Seven Deadly Referral SinsA prospect who has been referred to you is five times as likely to buy from you as any other type of prospect. So you’d think salespeople would become masters at requesting and using referrals.

You’d be wrong.

Too many salespeople, business owners and professionals make the same mistakes over and over again, costing themselves sales and profits. That’s deadly to your career and your business. Here are the common behaviors to avoid:

1. Not asking
Whether out of fear of being rejected or because they don’t want to appear as a pest, many—if not most—salespeople simply don’t ask in the first place. Understand this, however: If you’ve delivered a great product and/or service, your customer wants to give you referrals. You just need to ask.

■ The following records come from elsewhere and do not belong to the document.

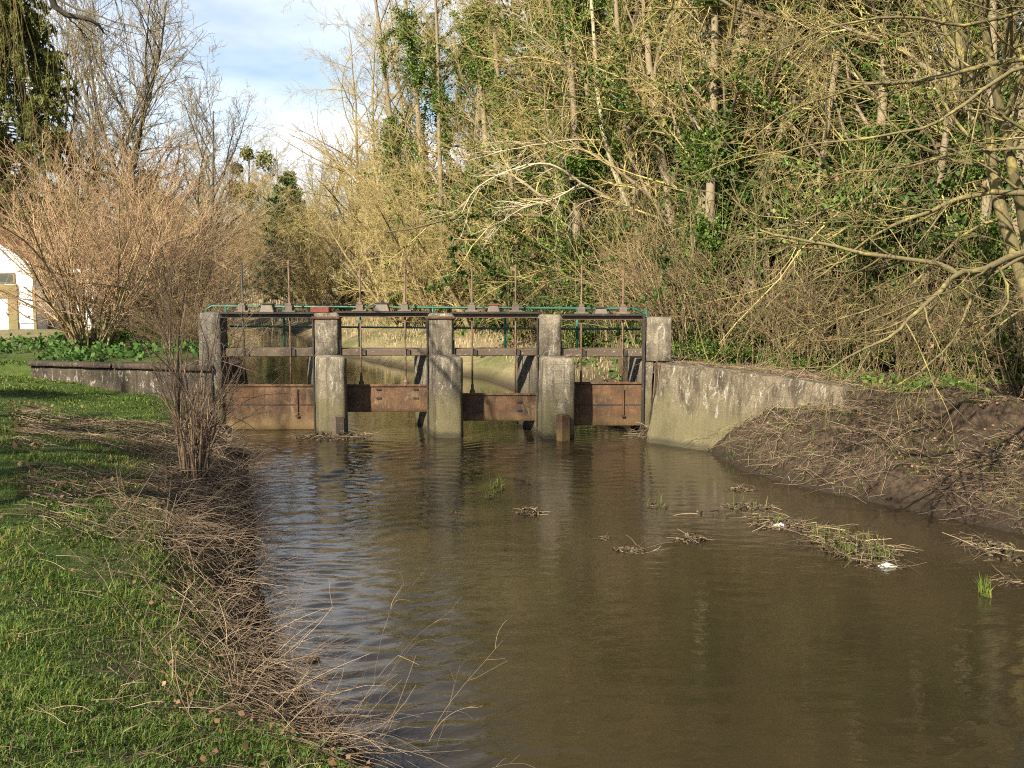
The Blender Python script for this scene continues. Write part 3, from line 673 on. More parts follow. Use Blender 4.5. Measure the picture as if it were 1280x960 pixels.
def column_tree(key, H, r, seed, n, leaf, top=.75, spread=.20):
    g = np.random.default_rng(seed)
    P0, R0 = grow([[0, 0, -.3]], [[.02, 0, 1]], H, r, r * .25, 16, .02, .02, g)
    S, D, L, q = spawn(P0, R0, 16, .3, .98, .9, .2, .22, .06, .5, g, .4, .15)
    P1, R1 = grow(S, D, L, q, .006, 8, .10, .06, g)
    S, D, L, q = spawn(P1, R1, 8, .15, .98, .7, .25, .45, .13, .6, g, .4, .1)
    P2, R2 = grow(S, D, L, np.maximum(q, .006), .004, 5, .12, .02, g)
    S, D, L, q = spawn(P2, R2, 6, .15, .98, .7, .25, .5, .13, .6, g, .4, .0)
    P3, R3 = grow(S, D, L, .0048, .003, 3, .14, .0, g)
    P4, R4 = grow(np.stack([g.normal(0, r, 26), g.normal(0, r, 26), g.uniform(-.1, .4, 26)], 1), np.stack([g.normal(0, .05, 26), g.normal(0, .05, 26), np.ones(26)], 1), g.uniform(2, 7, 26), .014, .006, 14, .05, .03, g)
    C = np.concatenate([along(P0, R0, n, spread, .0, top, g), along(P1[:10], R1[:10], n // 4, .15, 0, .7, g)])
    C = C[vnoise(C[:, 2], C[:, 0] * 2, .8, seed) > .36]
    PROTO[key] = [('trunk', tube_mesh('trunk', [(P0, R0, 10), (P1, R1, 5)], M['bark_poplar'])), ('vine', tube_mesh('vine', [(P4, R4, 4)], M['bark_tan'])),
                  ('crown', tube_mesh('crown', [(P2, R2, 3), (P3, R3, 3)], M['twig_tan'])), ('ivy', leaf_mesh('ivy', C, g.uniform(.06, .12, len(C)), M[leaf], rng=g))]
def bare_tree(key, H, r, seed, bark, twig, limbs=18, crown=.36, ang=.75, first=.25, stems=1, spread=.2, n2=8, n3=8, n4=4, grav=.05, twr=.005, mistletoe=0):
    g = np.random.default_rng(seed)
    a = g.random(stems) * 6.28
    D0 = np.stack([np.cos(a) * spread, np.sin(a) * spread, np.ones(stems)], 1) if stems > 1 else np.array([[.03, .02, 1]])
    P0, R0 = grow(np.zeros((stems, 3)) - [0, 0, .3], D0, H * (1 if stems == 1 else g.uniform(.75, 1, stems)), r, r * .12, 16, .045, .02, g)
    S, D, L, q = spawn(P0, R0, limbs, first, .98, ang, .2, crown, .1, .6, g, .5, .12)
    P1, R1 = grow(S, D, L, q, q * .2, 9, .10, grav, g)
    S, D, L, q = spawn(P1, R1, n2, .12, .98, .65, .22, .45, .13, .6, g, .5, .1)
    P2, R2 = grow(S, D, L, q, q * .3, 6, .12, grav * .6, g)
    S, D, L, q = spawn(P2, R2, n3, .1, 1, .6, .25, .5, .15, .65, g, .5, .05)
    P3, R3 = grow(S, D, L, np.maximum(q, twr * 1.3), twr, 4, .13, .0, g)
    S, D, L, q = spawn(P3, R3, n4, .15, 1, .6, .3, .55, .18, .7, g, .4, .0)
    P4, R4 = grow(S, D, L, twr, twr * .6, 2, .14, -.0, g)
    parts = [('trunk', tube_mesh('trunk', [(P0, R0, 9), (P1, R1, 5)], M[bark])), ('crown', tube_mesh('crown', [(P2, R2, 3), (P3, R3, 3), (P4, R4, 3)], M[twig]))]
    if mistletoe:
        b = g.choice(len(P1), mistletoe); c = P1[b, 6]
        C = np.repeat(c, 260, 0) + unit(g.normal(size=(260 * mistletoe, 3))) * (g.random((260 * mistletoe, 1)) ** .5) * np.repeat(g.uniform(.5, 1.15, mistletoe), 260)[:, None]
        parts.append(('mistletoe', leaf_mesh('mistletoe', C, .34, M['mistletoe'], rng=g)))
    PROTO[key] = parts

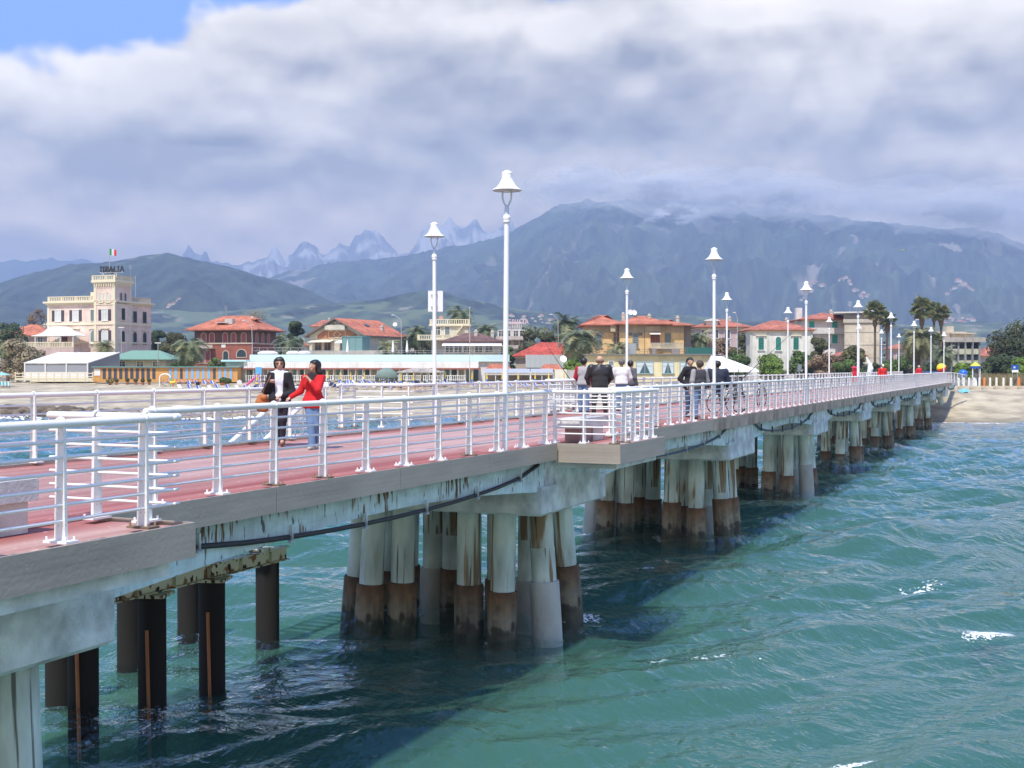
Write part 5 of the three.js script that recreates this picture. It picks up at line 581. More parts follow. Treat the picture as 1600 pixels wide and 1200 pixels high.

2. Asking at the wrong time
If you ask for referrals before your prospect has had a chance to become your customer and develop sufficient trust in you, you’ll be shot down every time. Worse, it will harm your relationship with your prospect. The best time to ask for referrals is after you’ve delivered value. Once you, your company and your product have proven yourselves, you have a green light.

3. Not asking everyone
Everybody in your network who knows and trusts you is a potential source of referrals. Don’t ignore anyone.

4. Being too broad when asking
The average person knows hundreds of people. But that’s too big a mental database for most people to sift through at once. Instead, help them narrow their focus: “Who else in your family…” “Who else in your company…” “Who else among your colleagues…”

5. Not asking often enough
When it comes to requesting referrals, once is not enough. People meet people. Companies grow and shrink. People who didn’t have a need last year may have a need this year. So ask periodically. (Daily might be a little too often.)

6. Failing to follow up
Too many salespeople are bad at follow up in general. But when you fail to follow up with a referral, it makes the person who referred you look bad as well. When someone gives you a referral, treat it with VIP status.

7. Not rewarding referrals
If you gave someone a referral and they didn’t acknowledge it, you wouldn’t be very likely to give them any more in the future. By contrast, if you received a thank-you note, a gift or a check from them, you’d keep your eyes and ears peeled for more opportunities. Be sure to reward the people who provide you with referrals, ideally as soon as they provide one, and again if the referral ends up buying.

If you’ve committed any or all of these sins, don’t chastise yourself too much. We’ve all committed them at some point in our sales careers. (I know I have.) Forgive yourself, and for your penance, call ten people who know, like and trust you and ask them for a referral.

You many not get ten, but you’ll get more than if you didn’t ask at all.